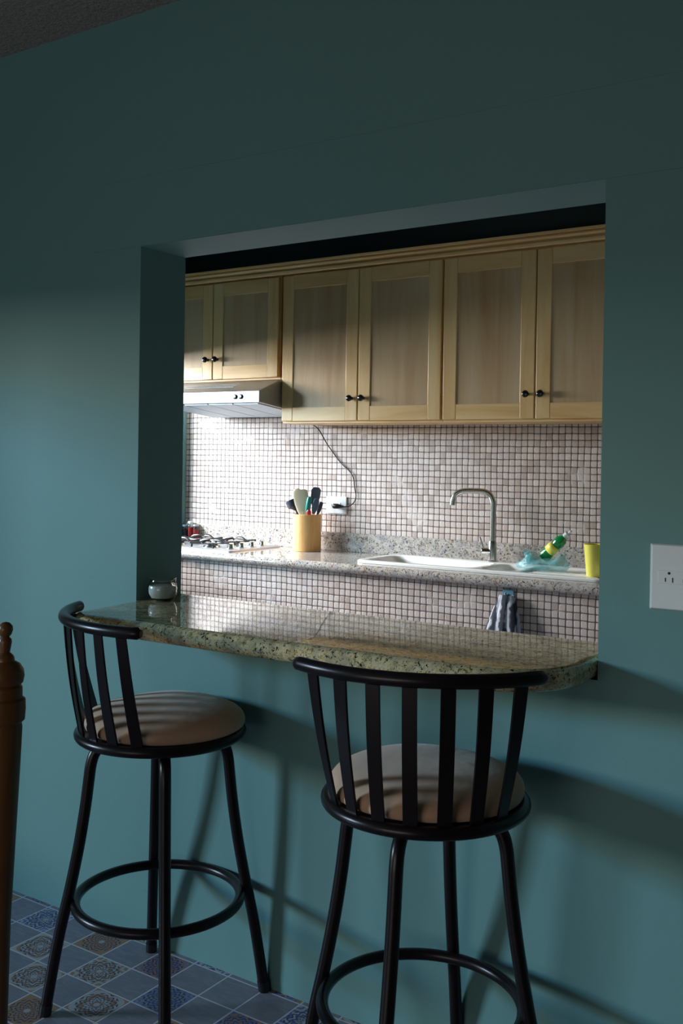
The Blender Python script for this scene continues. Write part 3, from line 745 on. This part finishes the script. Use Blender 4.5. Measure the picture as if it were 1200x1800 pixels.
# ------------------------------------------------------------------ back wall outlet, plug and cord
t = thing('wall_outlet', 'white power outlet on the mosaic wall beside the bamboo utensil holder', 'outlet', (-3.262, KY1, 1.152))
bm = B(); box(bm, -0.070, 0.070, -0.010, 0, -0.050, 0.050); obj('cover_plate', bm, 'white_plastic', t, bevel=0.004)
bm = B(); box(bm, -0.040, 0.030, -0.0125, -0.0095, -0.016, 0.016); obj('socket_module', bm, 'white_plastic', t, bevel=0.001)
bm = B()
for x in (-0.030, -0.018): box(bm, x, x+0.004, -0.0132, -0.0125, -0.006, 0.006)
obj('socket_slots', bm, 'hole', t, smooth=False)
t = thing('power_cord', 'black cord hanging from under the wall cabinet, plugged into the mosaic wall outlet', 'cord', (0, 0, 0))
cy_ = KY1-0.008
pth = smooth_path([(-3.385, 2.60, 1.612), (-3.357, 2.62, 1.585), (-3.330, 2.66, 1.51), (-3.300, cy_, 1.465), (-3.235, cy_, 1.395), (-3.170, cy_, 1.345), (-3.146, cy_, 1.305), (-3.138, cy_, 1.255), (-3.128, cy_, 1.21), (-3.140, cy_-0.004, 1.172), (-3.170, cy_-0.012, 1.150), (-3.205, cy_-0.022, 1.146)], 6)
obj('cable', tube(B(), pth, 0.0032, 8), 'black', t)
bm = tube(B(), [(-3.268, 2.648, 1.148), (-3.262, 2.648, 1.148), (-3.235, 2.648, 1.148), (-3.210, 2.65, 1.147), (-3.195, 2.65, 1.147)], [0.012, 0.0155, 0.015, 0.008, 0.0045], 12)
obj('plug', bm, 'black', t)
bm = B()
for z in (1.140, 1.153): box(bm, -3.263, -3.259, 2.650, 2.669, z, z+0.004)
obj('prongs', bm, 'silver', t, smooth=False)

# ------------------------------------------------------------------ gas hob
hbx0, hbx1, hby0, hby1 = -4.26, -3.62, 2.165, 2.625
t = thing('gas_hob', 'stainless steel gas hob with black pan supports at the left end of the worktop', 'hob', ((hbx0+hbx1)/2, (hby0+hby1)/2, ZK))
hw, hd = (hbx1-hbx0)/2, (hby1-hby0)/2
bm = B(); loops(bm, [(rrect(-hw, hw, -hd, hd, 0.02), 0.0), (rrect(-hw, hw, -hd, hd, 0.02), 0.006), (rrect(-hw+0.012, hw-0.012, -hd+0.012, hd-0.012, 0.015), 0.011), (rrect(-hw+0.03, hw-0.12, -hd+0.03, hd-0.03, 0.02), 0.011), (rrect(-hw+0.035, hw-0.125, -hd+0.035, hd-0.035, 0.02), 0.008)], True, True)
obj('hob_plate', bm, 'steel', t, ang=25)
for bx_, by_ in ((-0.19, -0.10), (-0.19, 0.11), (0.07, -0.10), (0.07, 0.11)):
    bm = lathe(B(), [(0, 0.008), (0.050, 0.008), (0.048, 0.016), (0.036, 0.020), (0, 0.020)], 32, cx=bx_, cy=by_); bb = obj('burner', bm, 'silver', t)
    bm = lathe(B(), [(0, 0.020), (0.034, 0.020), (0.035, 0.026), (0.030, 0.031), (0, 0.031)], 32, cx=bx_, cy=by_); obj('burner_cap', bm, 'black', bb)
    bm = B()
    R_ = 0.095
    tube(bm, [(bx_+R_*math.cos(2*PI*k/4+PI/4)*1.25, by_+R_*math.sin(2*PI*k/4+PI/4)*1.25, 0.033) for k in range(4)], 0.0075, 8, closed=True)
    for k in range(4):
        a = PI/2*k+0.0
        tube(bm, smooth_path([(bx_+0.086*math.cos(a), by_+0.086*math.sin(a), 0.034), (bx_+0.06*math.cos(a), by_+0.06*math.sin(a), 0.046), (bx_+0.022*math.cos(a), by_+0.022*math.sin(a), 0.047)], 3), 0.007, 8)
        a += PI/4
        tube(bm, [(bx_+0.115*math.cos(a), by_+0.115*math.sin(a), 0.009), (bx_+0.112*math.cos(a), by_+0.112*math.sin(a), 0.034)], 0.0055, 8)
    obj('pan_support', bm, 'black', t)
for k, y in enumerate((-0.15, -0.055, 0.04, 0.135)):
    bm = lathe(B(), [(0, 0.0), (0.024, 0.0), (0.024, 0.004), (0.019, 0.006), (0.017, 0.026), (0.014, 0.029), (0, 0.029)], 28, cx=hw-0.065, cy=y)
    for v in bm.verts: v.co.z += 0.011
    box(bm, hw-0.069, hw-0.061, y-0.018, y+0.018, 0.036, 0.044)
    obj('control_knob', bm, 'silver', t)

# spice jars behind the hob
def jar(x, y, r_, h, mat, lidm, label):
    t = thing('spice_jar', label, 'jar', (x, y, ZK), 0, 'small jars behind the hob'); t.scale = (1.0, 1.0, 1.25)
    obj('contents', lathe(B(), [(0, 0.001), (r_*0.86, 0.001), (r_*0.86, h*0.68), (0, h*0.68)], 20), mat, t)
    obj('jar_glass', lathe(B(), [(0, 0), (r_, 0), (r_, h*0.8), (r_*0.8, h*0.88), (r_*0.8, h*0.9), (r_*0.72, h*0.9), (r_*0.72, h*0.87), (r_*0.92, h*0.79), (r_*0.92, 0.0008), (0, 0.0008)], 24), 'glass', t)
    obj('lid', lathe(B(), [(0, h*0.9), (r_*0.86, h*0.9), (r_*0.86, h), (0, h)], 24), lidm, t)
jar(-4.300, 2.638, 0.021, 0.080, 'red', 'frost', 'small spice jar with red contents, right one behind the hob')
jar(-4.345, 2.638, 0.020, 0.095, 'red', 'white_plastic', 'small spice jar with red contents and pale lid, middle one behind the hob')
jar(-4.390, 2.638, 0.021, 0.075, 'navy', 'hook', 'small dark spice jar, left one in the corner behind the hob')

# ------------------------------------------------------------------ towel and hook on the counter front
HX = -1.935
t = thing('towel_hook', 'pale blue plastic hook on the tiled counter front holding the grey towel', 'hook', (HX, 2.125, 0.800))
bm = B(); box(bm, -0.028, 0.028, -0.006, 0, 0.0, 0.034); obj('hook_plate', bm, 'hook', t, bevel=0.003)
obj('hook_peg', tube(B(), smooth_path([(0, -0.004, 0.012), (0, -0.022, 0.008), (0, -0.034, 0.014), (0, -0.036, 0.024)], 4), 0.005, 10), 'hook', t)
t = bm = B()
nu, nv = 96, 22; grid = []
for j in range(nv+1):
    f = j/nv; row = []
    ww = 0.030+0.062*(f**0.75); dd = 0.012+0.026*f**0.8
    for i in range(nu):
        a = 2*PI*i/nu
        rip = 1+0.20*f**0.5*math.sin(7*a+0.6)+0.10*f*math.sin(13*a+2)
        x = HX+0.004-0.010*f+ww*math.cos(a)*rip; y = 2.125-0.012-dd-0.0*f+dd*math.sin(a)*min(1.0, rip)
        y = min(y, 2.1235)
        z = 0.822-0.235*f-0.012*(f < 0.01)+0.006*math.sin(3*a)*f
        row.append(bm.verts.new((x, y, z)))
    grid.append(row)
for j in range(nv):
    for i in range(nu): bm.faces.new((grid[j][i], grid[j][(i+1) % nu], grid[j+1][(i+1) % nu], grid[j+1][i]))
bm.faces.new(grid[0][::-1]); bm.faces.new(grid[-1])
tag(obj('hand_towel', bm, 'towel'), 'grey and white striped hand towel hanging on the tiled counter front', 'towel')

# ------------------------------------------------------------------ wooden chair at the left edge
t = thing('dining_chair', 'turned wooden chair post with ball finial at the left edge of the picture', 'chair', (-1.560, -0.93, 0))
# post profile measured down from the finial
PZ = 1.108
pr = [(0, 0), (0.007, -0.002), (0.0125, -0.008), (0.0135, -0.015), (0.011, -0.023), (0.0075, -0.028), (0.0115, -0.033), (0.0120, -0.038), (0.0090, -0.044), (0.0155, -0.050), (0.0175, -0.054), (0.018, -0.060),
      (0.028, -0.066), (0.0345, -0.076), (0.0365, -0.088), (0.0345, -0.100), (0.030, -0.105), (0.0335, -0.109), (0.034, -0.128), (0.0395, -0.132), (0.0405, -0.150), (0.0395, -0.170), (0.034, -0.176), (0.0355, -0.184),
      (0.034, -0.26), (0.030, -0.40), (0.026, -0.55), (0.026, -0.75), (0.022, -1.0), (0.020, -PZ)]
pr = [(r_, PZ+(z if z > -0.04 or z < -1.0 else z-0.013*min(1, (1.0+z)*3))) for r_, z in pr][::-1]
def post(dx_, dy_, nm='back_post'):
    bm = lathe(B(), pr, 36)
    for v in bm.verts:
        v.co.x += dx_ - 0.03*(PZ-v.co.z); v.co.y += dy_
    return obj(nm, bm, 'oak', t)
post(0, 0); post(-0.13, -0.40)
d_ = Vector((-0.13, -0.40, 0)); nl = Vector((-0.40, 0.13, 0)).normalized()
for z in (0.60, 0.74, 0.88):
    o_ = -0.03*(PZ-z)
    bm = B(); rows = []
    for j in range(9):
        f = j/8; p = d_*f+Vector((o_, 0, z))+Vector((0.40, -0.13, 0)).normalized()*(0.03*math.sin(PI*f)); hgt = 0.022+0.012*math.sin(PI*f)
        rows.append([bm.verts.new(p+q) for q in (nl*0.008+Vector((0, 0, -0.022)), nl*-0.008+Vector((0, 0, -0.022)), nl*-0.008+Vector((0, 0, hgt)), nl*0.008+Vector((0, 0, hgt)))])
    bm.faces.new(rows[0][::-1]); bm.faces.new(rows[-1])
    for A, Bn in zip(rows, rows[1:]):
        for q in range(4): bm.faces.new((A[q], A[(q+1) % 4], Bn[(q+1) % 4], Bn[q]))
    obj('ladder_rail', bm, 'oak', t, bevel=0.003)
sdir = nl*0.40; off = Vector((-0.02, 0, 0))
q0 = [off, off+d_, off+d_+sdir, off+sdir]
bm = prism(B(), [(p.x, p.y) for p in q0], 0.43, 0.46); obj('seat', bm, 'oak', t, bevel=0.006)
for p in (off+sdir*0.93+d_*0.07, off+sdir*0.93+d_*0.93):
    obj('front_leg', lathe(B(), [(0.016, 0), (0.022, 0.15), (0.026, 0.3), (0.022, 0.36), (0.026, 0.43)], 24, cx=p.x, cy=p.y), 'oak', t)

....................

PROBLEM DESCRIPTION: Each line of the data that includes the word "from" counts once; report the total and nothing more.

WRITTEN SOLUTION: 3